27 de mar. de 2012

O Mito da Tevê

Imagens bruxuleantes sob a luz de raios catódicos. Noção de movimento, muita cor, muita música. Um personagem-referência de sucesso e carisma preenche a tela de modo a parecer um deus falando. Tudo o que é "importante" (escolhido como) passa por ali. Realidade ou simulacro, não importa. O que importa é que se vive fora com a mente dentro dela.
Pessoas do lado de fora. Acorrentadas, como no mito da caverna. Os grilhões são a família, o trabalho, uma vida sem muita produção de adrenalina, o desconforto, o conformismo, o hedonismo e falta de perspectiva maior na vida. Talvez porque pensem que esta vida se repetirá ainda por várias vezes, então tudo ficará para a próxima. Correntes grossas e uma vontade louca de não querer se libertar.
Em filosofia, o Mito da Caverna de Platão sempre me intrigou. O que ele realmente quis dizer com aquilo? Que no plano das representações, ninguém vê a realidade e se delicia com sombras bruxuleantes na parede da caverna projetadas pela luz do fogo? Alguém consegue se libertar, sai da caverna e vê um mundo maravilhoso. Volta pra contar e ninguém acredita. E não acredita porque não enxerga ou porque acha que o libertado era doido de pedra?
Muitos sonham com a volta da Ditadura Militar. Não viveram aqueles anos de repressão onde eu e meus colegas éramos proibidos de sair dizendo qualquer coisa na rua. Onde, na adolescência, um Maverick todo preto com insulfilm nos vidros (sim, já existia), pegava um jovem barbudo com um bornal do Tchê impresso e uma boina suspeita, e levava não sei pra onde. Nunca mais o vimos. No entanto, o não vivido, o não experienciado, quando bem propagandeado e omitidas as crueldades, vira solução. Mais uma caverna, mais grilhões.

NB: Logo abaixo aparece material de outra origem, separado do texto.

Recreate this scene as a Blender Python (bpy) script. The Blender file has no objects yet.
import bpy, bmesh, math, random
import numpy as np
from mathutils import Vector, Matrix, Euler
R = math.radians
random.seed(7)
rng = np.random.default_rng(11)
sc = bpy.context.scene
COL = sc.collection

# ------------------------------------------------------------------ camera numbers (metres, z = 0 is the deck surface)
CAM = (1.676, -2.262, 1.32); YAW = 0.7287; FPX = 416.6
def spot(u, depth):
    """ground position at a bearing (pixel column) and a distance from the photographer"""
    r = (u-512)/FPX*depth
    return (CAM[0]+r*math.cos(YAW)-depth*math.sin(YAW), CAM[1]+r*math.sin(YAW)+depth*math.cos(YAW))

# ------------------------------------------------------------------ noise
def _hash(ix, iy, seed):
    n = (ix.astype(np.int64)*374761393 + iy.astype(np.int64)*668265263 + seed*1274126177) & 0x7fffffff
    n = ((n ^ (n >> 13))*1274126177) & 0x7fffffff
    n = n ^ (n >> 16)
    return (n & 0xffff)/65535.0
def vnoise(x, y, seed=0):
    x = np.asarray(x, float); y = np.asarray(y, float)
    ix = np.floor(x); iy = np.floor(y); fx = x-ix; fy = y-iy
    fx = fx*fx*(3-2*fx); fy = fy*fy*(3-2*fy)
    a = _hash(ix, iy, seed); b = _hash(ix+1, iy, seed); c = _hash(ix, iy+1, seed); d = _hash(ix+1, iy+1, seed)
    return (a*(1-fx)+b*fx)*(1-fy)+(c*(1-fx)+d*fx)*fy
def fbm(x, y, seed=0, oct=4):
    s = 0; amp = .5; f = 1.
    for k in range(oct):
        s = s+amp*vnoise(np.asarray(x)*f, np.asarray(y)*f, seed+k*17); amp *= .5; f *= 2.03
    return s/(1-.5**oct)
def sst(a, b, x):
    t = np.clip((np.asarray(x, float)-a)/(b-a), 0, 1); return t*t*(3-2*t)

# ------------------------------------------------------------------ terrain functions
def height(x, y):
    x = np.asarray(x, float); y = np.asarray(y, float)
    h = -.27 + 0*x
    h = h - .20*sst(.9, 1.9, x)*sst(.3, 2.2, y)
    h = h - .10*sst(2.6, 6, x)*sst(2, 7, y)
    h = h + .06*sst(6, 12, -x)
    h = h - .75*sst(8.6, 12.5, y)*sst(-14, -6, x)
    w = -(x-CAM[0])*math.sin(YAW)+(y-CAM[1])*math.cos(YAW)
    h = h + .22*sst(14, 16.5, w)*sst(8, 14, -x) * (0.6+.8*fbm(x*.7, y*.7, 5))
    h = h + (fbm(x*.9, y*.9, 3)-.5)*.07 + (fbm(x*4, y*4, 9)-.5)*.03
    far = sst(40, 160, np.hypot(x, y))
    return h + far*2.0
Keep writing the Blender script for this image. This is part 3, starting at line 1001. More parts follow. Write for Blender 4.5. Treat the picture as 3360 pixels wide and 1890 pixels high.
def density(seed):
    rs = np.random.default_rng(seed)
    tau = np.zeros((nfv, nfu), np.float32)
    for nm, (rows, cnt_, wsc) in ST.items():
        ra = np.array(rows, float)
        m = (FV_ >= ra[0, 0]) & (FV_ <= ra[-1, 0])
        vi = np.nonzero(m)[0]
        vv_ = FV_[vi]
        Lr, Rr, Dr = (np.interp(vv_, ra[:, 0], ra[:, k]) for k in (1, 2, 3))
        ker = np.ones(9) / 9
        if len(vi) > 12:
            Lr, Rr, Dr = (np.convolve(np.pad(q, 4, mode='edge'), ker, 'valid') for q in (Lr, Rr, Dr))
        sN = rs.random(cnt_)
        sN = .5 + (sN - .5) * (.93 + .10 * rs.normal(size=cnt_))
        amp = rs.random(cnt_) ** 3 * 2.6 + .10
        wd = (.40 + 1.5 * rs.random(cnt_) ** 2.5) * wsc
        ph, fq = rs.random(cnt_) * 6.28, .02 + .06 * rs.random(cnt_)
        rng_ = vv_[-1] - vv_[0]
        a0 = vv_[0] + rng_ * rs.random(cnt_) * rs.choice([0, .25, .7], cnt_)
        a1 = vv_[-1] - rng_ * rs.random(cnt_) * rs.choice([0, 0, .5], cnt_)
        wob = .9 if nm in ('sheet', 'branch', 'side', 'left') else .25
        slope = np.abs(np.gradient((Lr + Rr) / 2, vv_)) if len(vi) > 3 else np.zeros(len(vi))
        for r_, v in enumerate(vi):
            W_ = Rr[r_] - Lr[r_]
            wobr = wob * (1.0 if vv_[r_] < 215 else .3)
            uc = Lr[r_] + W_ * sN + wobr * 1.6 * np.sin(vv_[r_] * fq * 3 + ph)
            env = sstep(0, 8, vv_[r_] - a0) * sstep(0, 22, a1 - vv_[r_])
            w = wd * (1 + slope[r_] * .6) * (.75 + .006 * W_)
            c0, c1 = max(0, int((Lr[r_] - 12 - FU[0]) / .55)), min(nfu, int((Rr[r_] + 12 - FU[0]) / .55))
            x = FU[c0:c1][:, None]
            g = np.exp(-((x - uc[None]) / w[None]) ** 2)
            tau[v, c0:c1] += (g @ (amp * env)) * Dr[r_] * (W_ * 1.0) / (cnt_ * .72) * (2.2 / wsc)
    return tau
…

A Caverna é o mito mais conhecido de Platão. E como o senso comum mantém muito do pensamento hierarquizante do platonismo, ela simplesmente transformou-se em algo sólido e sonho de consumo do homo sapiens sapiens. A televisão promove a libertação da caverna domiciliar apresentando vários outros tipos de cavernas, com mais luz, mais música, mais glamour. E filme pra libertação de cavernas é o que não falta. De nacional a hollywoodiano.
Mas e a realidade? Ela existe? Sim, embora a palavra tenha significados multifacetados. A realidade, ou seja, tudo o que acontece, tudo que se é, se faz, não pode ser captado por nosso cérebro, por melhor que ele seja. No entanto o cérebro mesmo, "ciente" desta limitação, trata de preencher lacunas recriando o real. E por intermédio desses estímulos do real geramos emoções que serão expressas para o mundo lá fora. O que nos leva a concluir que: não estamos na caverna, nós SOMOS a caverna, pois a nossa querida massa cinzenta trata de completar a historinha da tevê ou mesmo do mundo virtual, onde se vive como se fosse a realidade presente, atual.
É bem capaz que o Fritz estivesse certo. "Depois da caverna, há outra, caverna, e depois da outra caverna, há outra..." Somos nossas cavernas. A tevê apenas se aproveita disto. Grilhões? Só em nosso pensamento. Não há do que se libertar, se nós somos aquilo que vivemos e que queremos ser. Em termos populares, um grande amigo, professor de matemática sempre me dizia quando analisávamos algum problema alheio: "cada um se f... da maneira que mais gosta". As escolhas são as únicas armas contra esta parte espertinha do cérebro. Mas escolhas custam caro. Ter a consciência das escolhas é realmente ser livre. E, quem quer ser livre?